Il commento al Vangelo della Domenica del teologo, don Massimo Serretti
La XVII Domenica del tempo ordinario presenta il passo del Vangelo nel quale Gesù,
dopo essersi ritirato in solitudine a pregare, risponde insegnando il Padre Nostro
ai discepoli che gli avevano chiesto:
"Signore, insegnaci a pregare, come
anche Giovanni ha insegnato ai suoi discepoli".
Sul
significato di questo brano del Vangelo, ascoltiano il commento del teologo, don
Massimo Serretti, docente di Cristologia alla Pontificia Università Lateranense:
I discepoli
che stavano con Gesù, a volte lo vedevamo ritirarsi e pregare. Loro lo vedevamo, benché
egli pregasse nel segreto e, quindi, quel che essi vedevano era quel che da quel segreto
poteva trasparire dal volto stesso di Gesù, dal suo sguardo e dalle sue parole. E’
come se Gesù non potesse nascondere del tutto la sua preghiera, la sua comunione filiale
col Padre. Era troppo potente e pervasiva, lo assorbiva interamente e ne usciva -
ogni volta - cambiato, straordinariamente cambiato. E, al contrario di Mosè, non si
metteva alcun velo sul volto.
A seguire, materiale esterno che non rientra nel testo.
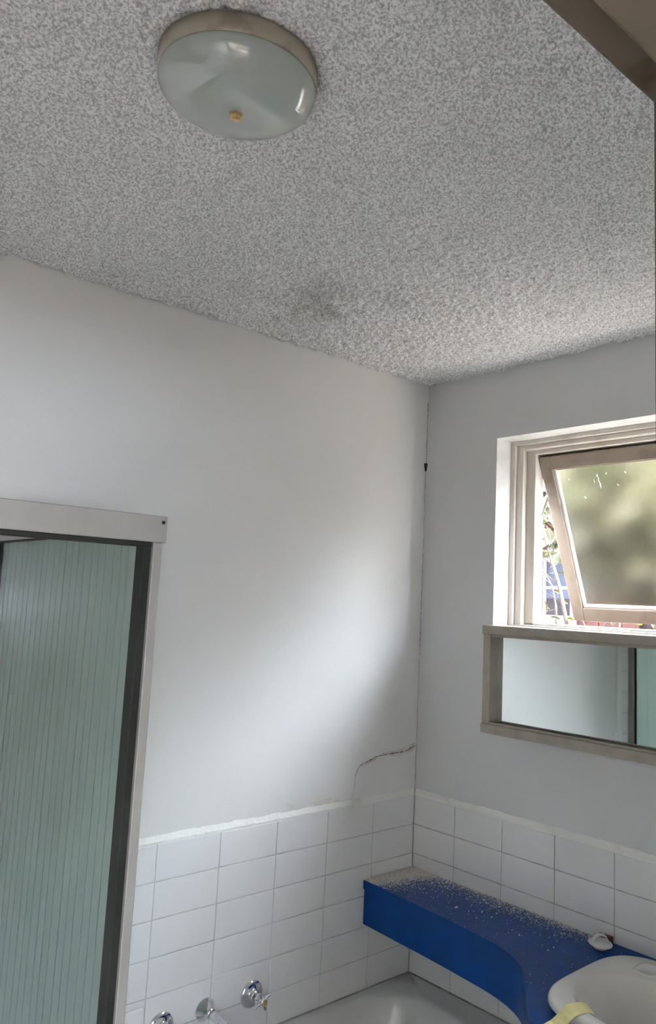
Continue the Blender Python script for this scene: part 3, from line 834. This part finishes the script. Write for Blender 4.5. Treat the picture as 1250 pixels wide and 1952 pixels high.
for i in range(90):                       # larger chips
    y = -random.uniform(0.05, 0.75); x = -random.random() ** 1.4 * 0.2
    if ok(x, y): flake(x, y, random.uniform(0.0026, 0.0050))
for (x, y) in ((-0.07, -0.33), (-0.075, -0.43), (-0.055, -0.44), (-0.17, -0.36), (-0.06, -0.70)): flake(x, y, 0.008)
me = bpy.data.meshes.new('paint_debris'); me.from_pydata(V, [], F); me.materials.append(MAT['flake'])
o = bpy.data.objects.new('paint_debris', me); COL.objects.link(o)
tag(o, 'pale paint flakes and plaster dust scattered over the blue bench', 'debris', kind='stuff')

# ------------------------------------------------------------------ basin
bs = empty('wash_basin', (-0.30, -1.15, ZB)); BSI = Matrix.Translation(bs.location).inverted()
def oval(x0, x1, y0, y1, z, p=3.2, n=72, skew=0.0):
    cx, cy, rx, ry = (x0 + x1) / 2, (y0 + y1) / 2, (x1 - x0) / 2, (y1 - y0) / 2
    out = []
    for k in range(n):
        t = 2 * math.pi * k / n; c, s = math.cos(t), math.sin(t)
        out.append((cx + rx * math.copysign(abs(c) ** (2 / p), c), cy + ry * math.copysign(abs(s) ** (2 / p), s), z))
    return out
bm = bm_new()
X0, X1, Y0, Y1 = -0.515, -0.075, -1.42, -0.878
loft(bm, [oval(X0 + 0.025, X1 - 0.02, Y0 + 0.025, Y1 - 0.025, ZB + 0.0005, 4), oval(X0 + 0.006, X1 - 0.006, Y0 + 0.006, Y1 - 0.006, ZB + 0.008, 4), oval(X0, X1, Y0, Y1, ZB + 0.018, 4), oval(X0 + 0.001, X1 - 0.001, Y0 + 0.001, Y1 - 0.001, ZB + 0.027, 4),
          oval(X0 + 0.004, X1 - 0.004, Y0 + 0.004, Y1 - 0.004, ZB + 0.0335, 4), oval(X0 + 0.010, X1 - 0.010, Y0 + 0.010, Y1 - 0.010, ZB + 0.036, 4),
          oval(X0 + 0.034, -0.200, Y0 + 0.054, Y1 - 0.052, ZB + 0.0345, 3), oval(X0 + 0.039, -0.205, Y0 + 0.059, Y1 - 0.057, ZB + 0.0325, 3), oval(X0 + 0.043, -0.210, Y0 + 0.064, Y1 - 0.062, ZB + 0.026, 2.9), oval(X0 + 0.052, -0.217, Y0 + 0.075, Y1 - 0.073, ZB + 0.010, 2.8), oval(X0 + 0.074, -0.228, Y0 + 0.095, Y1 - 0.092, ZB - 0.004, 2.7), oval(X0 + 0.090, -0.240, Y0 + 0.12, Y1 - 0.12, ZB - 0.07, 2.5), oval(X0 + 0.14, -0.27, Y0 + 0.18, Y1 - 0.18, ZB - 0.10, 2.2)])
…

E’ da questa esperienza così misteriosa ed insieme attraente
che nasce la domanda: “Signore, Signore insegnaci a pregare, Signore”, perché era
di un’evidenza lampante che mai avevano visto un uomo pregare come pregava quell’uomo.
Insegnaci, perché se la preghiera è da un lato l’atto più spontaneo, dall’altro è
quello che richiede più obbedienza e più apprendimento. “Noi, infatti, nemmeno sappiamo
cosa chiedere”, dice l’apostolo Paolo.